COURIER, DOUGIE NICOLSON, 26/08/13,  NEWS.
Pictured at the Cooper Gallery at the Duncan Of Jordanstone in Dundee tonight, Monday 26th August 2013, is poet Don Paterson, before his public reading of his poetry. Story by reporters(?).
COURIER, DOUGIE NICOLSON, 26/08/13, NEWS. Pictured at the Cooper Gallery at the Duncan Of Jordanstone in Dundee tonight, Monday 26th August 2013, is poet Don Paterson, before his public reading of his poetry. Story by reporters(?).

Award-winning Dundee poet Don Paterson has shown he has little love for city planners in one of his acclaimed sonnets.

Don Paterson, who won the Costa Poetry Prize for his work 40 Sonnets, includes a stinging attack on city planners who, he claims, have mistaken “urban regeneration with a post-apocalypse”.

One of 40 Sonnets’ poems is called To Dundee City Council, a furious broadside against successive administrations.
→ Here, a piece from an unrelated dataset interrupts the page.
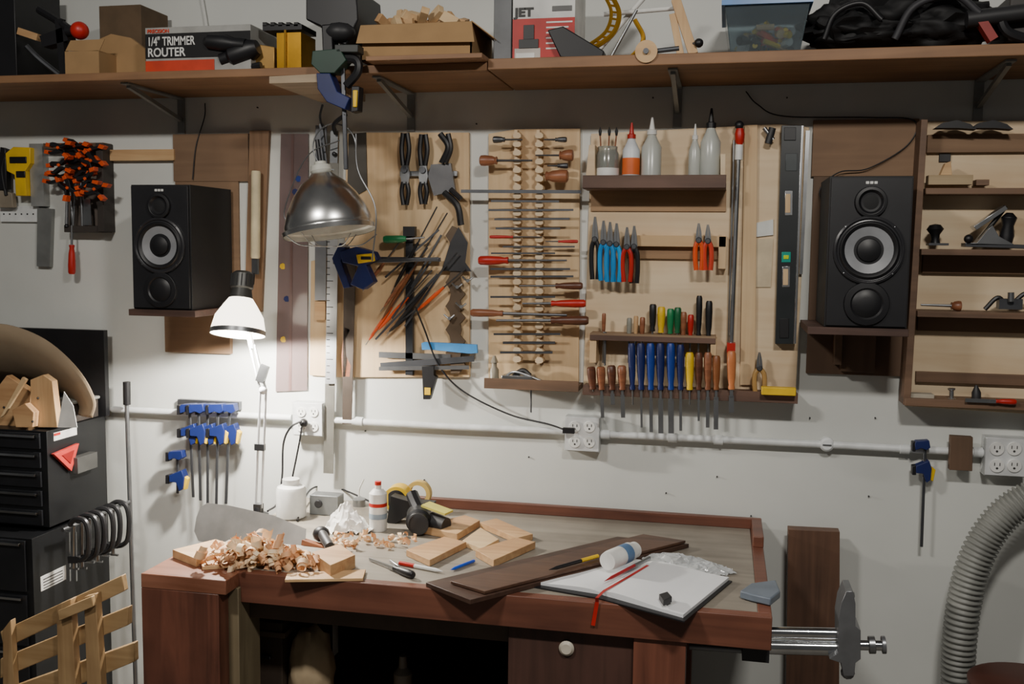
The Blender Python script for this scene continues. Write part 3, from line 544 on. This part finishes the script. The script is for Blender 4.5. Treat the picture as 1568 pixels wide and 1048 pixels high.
for k in range(6):
    an = k*math.pi/3+.3; p = e+Vector((math.cos(an)*70*u, math.sin(an)*70*u, 0)); q = e+Vector((math.cos(an)*25*u, math.sin(an)*25*u, -.035)); g.tube([p, (p+q)/2+Z*-.012, q], .0016, STL, 4, 6)
g.torus(e+Vector((0, 0, -.035)), Z, 25*u, .0016, STL); g.torus(W(512, 225, d), Y, .062, .002, STL, a0=0, a1=4.9)
g.tube([W(545, 205, d), W(548, 260, d), W(575, 320, d), W(570, 400, d)], .0022, STL); g.tube([W(444, 345, d), W(436, 320, d), W(470, 240, d), W(520, 215, d)], .0018, STL); g.done()
g = G('lamp_stem'); g.ob(W(513, 200, .3), W(512, 250, .3), .022, .01, ALU); g.ball(W(512, 236, .31), .007, BLK); g.ob(W(492, 190, .3), W(500, 255, .3), .01, .01, DSTL); g.done()
g = G('hanging_clamp'); g.pz([(478, 78), (520, 74), (530, 92), (512, 112), (490, 112), (476, 98)], .345, .39, M('1E3A2E', .5)); g.pz([(484, 112), (505, 112), (516, 140), (535, 150), (528, 168), (500, 156), (486, 136)], .345, .39, NAVY); g.pz([(538, 132), (550, 132), (548, 170), (537, 172)], .345, .38, BLK); g.pz([(540, 138), (547, 138), (546, 164), (540, 164)], .37, .385, YEL)
g.tube([W(520, 90, .37), W(545, 92, .37), W(548, 110, .37), W(530, 132, .37)], .012, BLK); g.ob(W(524, 70, .36), W(530, 260, .36), .012, .008, DSTL); g.pz([(512, 68), (548, 68), (548, 80), (512, 80)], .345, .39, M('2A2E2C', .5)); g.tube([W(494, 160, .36), W(490, 180, .34), W(496, 200, .31)], .003, BLK); g.tube([W(530, 175, .36), W(512, 190, .34), W(514, 205, .31)], .006, BLK); g.done(.002)
g = G('quick_grip_clamp'); g.pz([(520, 385), (545, 378), (572, 386), (578, 398), (560, 406), (572, 432), (556, 444), (536, 436), (548, 408), (524, 402)], .07, .11, NAVY); g.pz([(545, 390), (572, 388), (574, 400), (548, 404)], .108, .116, YEL); g.bp(552, 393, 568, 398, .112, .118, BLK)
g.ob(W(510, 402, .09), W(672, 397, .09), .012, .006, DSTL); g.pz([(508, 396), (520, 372), (530, 378), (522, 400), (536, 440), (526, 442)], .07, .105, NAVY); g.done(.002)
# ---------------------------------------------------------------- workbench
x0, x1 = -1.33, .125; yb, yf = -.02, -.745
TOP = WD('9A9182', '6E665A', 'X', .5, .5); DKI = M('2A211C', .8)
g = G('workbench'); g.box((x0+.03, yf+.03, BZ-.03), (x1-.03, yb, BZ), TOP)
g.box((x0+.18, yf, BZ-.075), (x1, yf+.03, BZ+.0005), MAH); g.box((x1-.03, yf+.03, BZ-.075), (x1, yb, BZ+.0005), MAH)
g.box((-.98, yb-.02, BZ), (x1, yb, BZ+.03), MAH); g.box((x1-.028, -.22, BZ+.0005), (x1, yb-.021, BZ+.03), MAH)
px0, px1 = W(216, 900, .81).x, W(334, 900, .81).x
g.box((px0, -.81, BZ-.035), (px1+.02, yf+.1, BZ+.0006), WD('A0664A', '744228', 'X', .9, .4)); g.box((px0, -.81, 0), (px1, -.76, BZ-.035), MAHZ)
g.box((px0, -.758, 0), (px1+.025, yf+.1, BZ-.035), WD('8A7A5A', '66583E', 'Z')); g.box((x0+.02, yf+.1, 0), (x0+.12, -.03, BZ-.03), MAHZ)
lx0, lx1 = W(970, 1000, .73).x, W(1050, 1000, .73).x
g.box((lx0, yf+.01, 0), (lx1, yf+.09, BZ-.03), MAHZ); g.box((lx0, -.12, 0), (lx1, -.04, BZ-.03), MAHZ)
g.box((px1, -.70, BZ-.13), (lx0, -.68, BZ-.03), M('4A3A2C', .6))
cx0 = W(780, 1000, .7).x
g.box((cx0, -.715, .1), (lx0, -.70, BZ-.076), WD('54352A', '3A241C', 'Z')); g.box((px1, -.7, .08), (lx0, -.05, .1), MDFD); g.box((px1, -.06, .1), (lx0, -.04, BZ-.031), DKI); g.box((cx0, -.7, .1), (cx0+.015, -.05, BZ-.031), DKI)
g.box((px1+.02, -.66, .42), (cx0, -.06, .44), MDFD); g.done(.002)
c = W(868, 992, .715); g = G('cabinet_knob'); g.lathe(c+Y*.0, c-Y*.012, [(0, .017), (.5, .018), (1, .012)], M('C8C0B0', .4), 20); g.done()
g = G('beige_dust_bag'); bgc = W(462, 1010, .5); g.ball(Vector((bgc.x+.03, -.5, .56)), 1, M('B8A484', .85), (.062, .06, .118), 3, .12); g.done(0, 60)
g = G('drawer_box'); dx0, dx1 = W(356, 1000, .55).x, W(432, 1000, .55).x; g.box((dx0, -.55, .445), (dx1, -.2, .70), M('4A3E34', .7)); g.box((dx0+.03, -.56, .6), (dx1-.03, -.55, .61), DSTL); g.box((dx0-.005, -.555, .66), (dx1+.01, -.2, .675), M('6A5A48', .7)); g.done(.002)
c = W(617, 1035, .45); g = G('spray_can'); g.lathe(Vector((c.x, c.y, .441)), Vector((c.x, c.y, .60)), [(0, .025), (.7, .025), (.8, .012), (1, .01)], M('7A7468', .4)); g.done()
# end vise and walnut board
VS = M('85878A', .35, .7)
g = G('end_vise')
for py, r in ((970, .013), (992, .018)):
    a = W(1196, py, .62); b = W(1300, py+1, .62); g.cyl(Vector((x1+.001, a.y, a.z)), b, r, CHR, seg=20)
g.pz([(1288, 925), (1296, 906), (1306, 906), (1310, 925), (1310, 960), (1318, 966), (1318, 1010), (1310, 1016), (1308, 1036), (1292, 1036), (1288, 1016), (1270, 1010), (1284, 1000), (1284, 950)], .58, .66, VS)
g.cyl(W(1310, 988, .62), W(1352, 989, .62), .012, CHR); g.cyl(W(1330, 988, .62), W(1340, 988, .62), .02, STL); g.cyl(W(1350, 988, .62), W(1356, 988, .62), .02, VS); g.ball(W(1298, 912, .62), .016, STL); g.ball(W(1298, 1030, .62), .016, VS)
g.cyl(W(1055, 990, .6), Vector((x1, -.6, W(1190, 1000, .6).z)), .008, VS); g.box((x1-.06, -.68, BZ-.13), (x1, -.56, BZ-.076), DK); g.done(.001)
g = G('walnut_board'); g.pz([(1207, 811), (1286, 815), (1284, 1300), (1200, 1300)], .05, .09, WALZ); g.done(.001)
# ---------------------------------------------------------------- things on the bench
def slab(name, pts, h, mat, z=BZ, bev=.001):
    g = G(name); g.prism([T(x, y, z+h) for x, y in pts], Vector((0, 0, -h+.0008)), mat); return g.done(bev)
slab('dark_rosewood_plank', [(652, 892), (945, 822), (1055, 833), (720, 919)], .012, WAL)
slab('dark_rosewood_plank', [(690, 890), (985, 818), (1050, 828), (742, 906)], .008, WD('64442F', '3E291F', 'X', 1.4, .45), BZ+.0125)
slab('pine_board', [(264, 842), (330, 826), (372, 838), (300, 856)], .022, PINE); slab('pine_offcut', [(440, 878), (560, 872), (556, 886), (436, 888)], .008, PINE)
slab('pine_block', [(478, 846), (520, 833), (544, 850), (506, 866)], .035, TAN); slab('pine_board', [(300, 850), (470, 842), (476, 858), (310, 868)], .010, PINE)
slab('wood_offcut', [(622, 842), (680, 822), (714, 830), (658, 858)], .018, TAN); slab('wood_offcut', [(728, 842), (790, 823), (820, 830), (756, 858)], .02, TAN)
slab('wood_offcut', [(640, 806), (712, 789), (735, 797), (700, 818)], .02, TAN); slab('wood_offcut', [(735, 800), (760, 794), (816, 818), (792, 824)], .018, TAN); slab('wood_offcut', [(708, 828), (736, 808), (764, 826), (738, 840)], .016, PLYX)
# saw: blade resting on its edge and leaning back, rounded toe, wooden grip
g = G('hand_saw'); BLD = M('B4B2AE', .3, .75)
def lean(x, y):
    p = W(x, y, .5); p.y += (p.z-BZ)*.55; return p
g.prism([lean(*p) for p in [(293, 797), (295, 783), (304, 777), (340, 781), (410, 795), (464, 814), (468, 850), (430, 848), (360, 840), (305, 828), (295, 815)]], Vector((0, .002, -.001)), BLD); g.ob(W(464, 834, .49), W(500, 846, .5), .03, .02, HWD); g.done()
g = G('wood_shavings'); SHV = [M('E6BE92', .65, var=.1), M('D8A478', .65, var=.1), M('F0D6B0', .65, var=.1)]
def curl(c, rad, w, turns, mat):
    i = g.mi(mat); q = Matrix.Rotation(random.uniform(0, 6.28), 3, 'Z')@Matrix.Rotation(random.uniform(0, 3.14), 3, 'X'); pr = None; n = int(9*turns)+2
    dr = random.uniform(.3, 1.1)
    for k in range(n+1):
        an = k/n*turns*6.28; r = rad*(1-.35*k/n); p = Vector((r*math.cos(an), r*math.sin(an), dr*w*k/n*1.5)); a = g.bm.verts.new(c+q@p); b = g.bm.verts.new(c+q@(p+Vector((0, 0, w))))
        if pr: g.fc([pr[0], a, b, pr[1]], i)
        pr = (a, b)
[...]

It begins: “Fair play. Round here, only junkies walk/so it’s unfair that I affect my shock/at this last straw: that fine baronial stair/you found cheaper to fence off than to repair”.

The poem concludes with the dismissively sarcastic line: “Farewell! Good luck with the V&A.”

Inan interview with The Herald, The poet said he “loves Dundee” but is dismayed about some of the decisions made by planners over the decades.

He said: “I have watched them (the council) for 52 years confuse urban regeneration with a post-apocalypse. I just sort of threw my hands up in the air.”

Mr Paterson, who grew up in St Mary’s, added: “Dundee is absolutely part of me.There is something about your childhood territory that is always going to make it your primal imaginative terrain.

“And there is something about the experiences you had at the most self conscious times of your life, like secondary school, that will always stay with you.”

Although an award-winning poet, Paterson is branching out into other forms of literature writing a play about one of Jimmy Savile’s victims and a memoir about his time growing up in Dundee.

A spokeswoman for Dundee City Council said: “Dundee has a proud literary tradition, in which poetry has played an important part. The city is renowned for its strong voices and expressions of varied opinions, which we as a council welcome, whether they are in verse, prose or song.”

Mr Paterson also ruled out the possibility of replacing Liz Lochhead as Scotland’s Makar, or national poet.

He said: “It’s a role that comes with certain expectations and it would be crazy to take on that role and just not meet them.”

Mr Paterson was raised in Dundee and has won a number of prizes, including the Whitbread poetry award, the Geoffrey Faber memorial prize and all three Forward prizes.

He is currently the only poet to have won the TS Eliot prize twice.